The value of the Investment Units (UDIs) at the end of the 2023 fiscal year was 7.979020. Therefore, 30,000 UDIs approximately equate to 239,370.60 MXN. It's important to note that the UDI value is the actual value on the due date of the debt.

 

Based on this premise, practical impossibility of collection arises if no collection occurs within one year from the date of payment default. In such a case, the debt becomes uncollectible in the month following the one-year period since the default.

 

If you have two or more debts with the same natural or legal person, all debts must be added together to determine if they exceed the mentioned amount of 239,370.60 MXN.

 

Conditions for applying the deduction:


- The debtor is a taxpayer engaged in commercial activities.

- The creditor must inform the debtor in writing of their intention to deduct the debt.

- The uncollectible debts must be reported by February 15th of each year at the latest.

 

In cases involving more than thirty thousand UDIs:

 

In such instances, practical impossibility of collection arises when the creditor receives a final decision from the competent authority confirming exhaustion of collection efforts. This requirement for deductibility was tightened starting from the 2022 fiscal year. Previously, it was sufficient for the creditor to demand payment of the debt before a court; now, however, a final decision is required, and this decision must demonstrate exhaustion of collection efforts.

 

Bankruptcy:

 

Another scenario where practical impossibility of collection can be determined is when it is proven that the debtor has been declared insolvent.

 

Practical Cases:

 

Debts under 5,000 UDIs:

 

Salsa y Fiesta S.A. de C.V. has an outstanding debt of 4,500 UDIs that it has been unable to collect by February 2024. The last payment from the debtor was received in July 2023. The collections department has reported that the debtor has changed address and cannot be located; therefore, the company wishes to write off the debt as uncollectible and claim it as a tax deduction.

 

Since the debt does not exceed 5,000 UDIs and pertains to retail sales, it can be deducted using one of the following options:

 

- Statute of limitations: The limitation period is one year from the date of sale. In this case, it expires in May 2024.

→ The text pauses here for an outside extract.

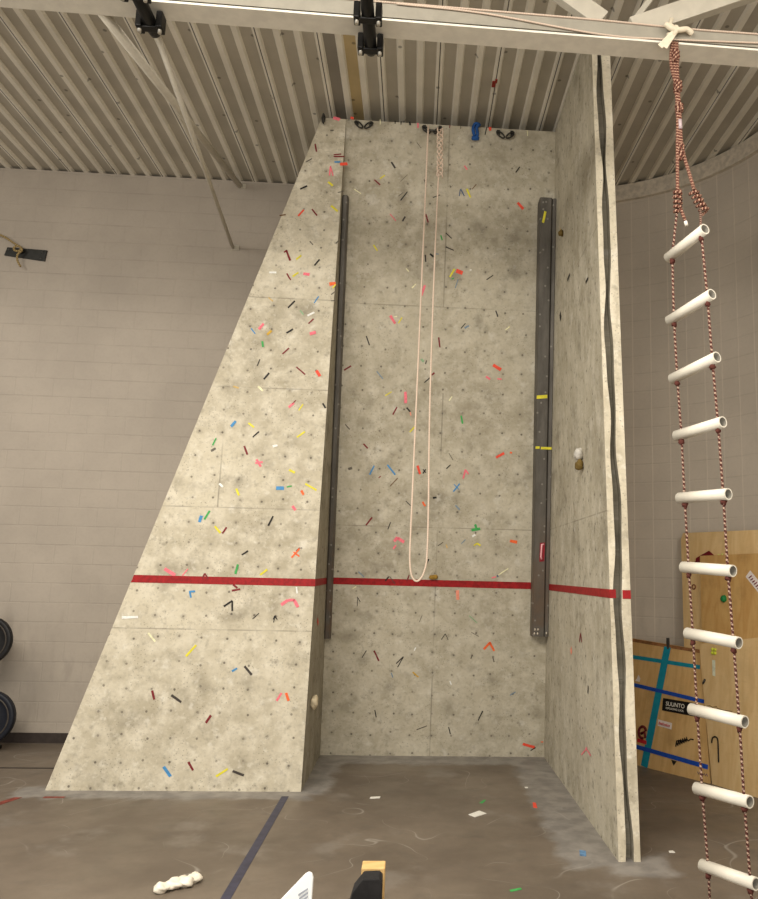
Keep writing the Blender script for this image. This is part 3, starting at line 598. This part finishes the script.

- Practical impossibility of collection is acknowledged: One year has passed since the default date without successful collection efforts. Therefore, the timeline starts from July 2023 (since the last payment was received at the end of May 2023) and can be claimed from August 2024 onwards.

 

For debts between 5,000 and 30,000 UDIs, there are specific regulations regarding practical impossibility of collection:

 

On May 15, 2023, Toni Macaroni, S.A. de C.V. sold goods worth 200,000 MXN with a 30-day credit period to one of its customers. Since this was a wholesale sale, the statute of limitations is 10 years. The taxpayer wishes to write off the debt as uncollectible based on practical impossibility of collection, provided it does not exceed the equivalent of 30,000 UDIs.

 

Equivalent in national currency at the expiration date

 

Concept

Amount

 

The value of the UDI (Investment Unit for Development) on the expiration date (June 20, 2023).

7.766627

times

UDIS-Limit

30,000

equals

Equivalent in national currency at the expiration date

$ 232,998.81

 

Since the amount does not exceed the limit of 30,000 UDIs, the company can deduct the uncollectible debt, as collection becomes practically impossible in the month following one year after the default, which is June 2024.

 

For the deduction to be permissible, the creditor must inform in writing:

 

- The debtor, notifying them of the deduction of the bad debt, allowing them to accumulate income from the uncollected debt.

- The Tax Administration Service (SAT), no later than February 15, 2025, regarding the deduction of uncollectible debts in the year 2024.

 

For debts exceeding 30,000 UDIs:

 

Boomer & Cringe, S.A. de C.V. has an uncollectible debt amounting to 8,000,000.00 US dollars owed by Taugnix, S.A. de C.V.

 

Since this is a wholesale transaction, it is crucial to determine whether the equivalent of 30,000 UDIs is exceeded:

 

 

Concept

Amount

 

The value of the UDI (Investment Unit for Development) on the expiration date (January 11, 2023).

7.665918

times

UDIS-Limit

30,000

equals

Equivalent in national currency at the expiration date

$ 229,977.54

 

Since the debt exceeds the mentioned UDIs, the taxpayer can only deduct this debt due to practical impossibility of collection until:

 

- a final decision from the competent authority confirming exhaustion of collection efforts is obtained, or

- it is determined to be impossible to implement the decision.

 

Therefore, the lawsuit was filed in February 2023 with the competent courts; however, it took until March 2024 to obtain a final decision from the authority stating that collection of the debt is not possible, allowing the deduction of the debt to occur in 2024.

 

Then the debtor must be informed in writing to proceed with the deduction of the bad debt, allowing them to accumulate income from the doubtful debt, and the SAT must receive the notification of the deduction of the bad debt no later than February 15, 2025.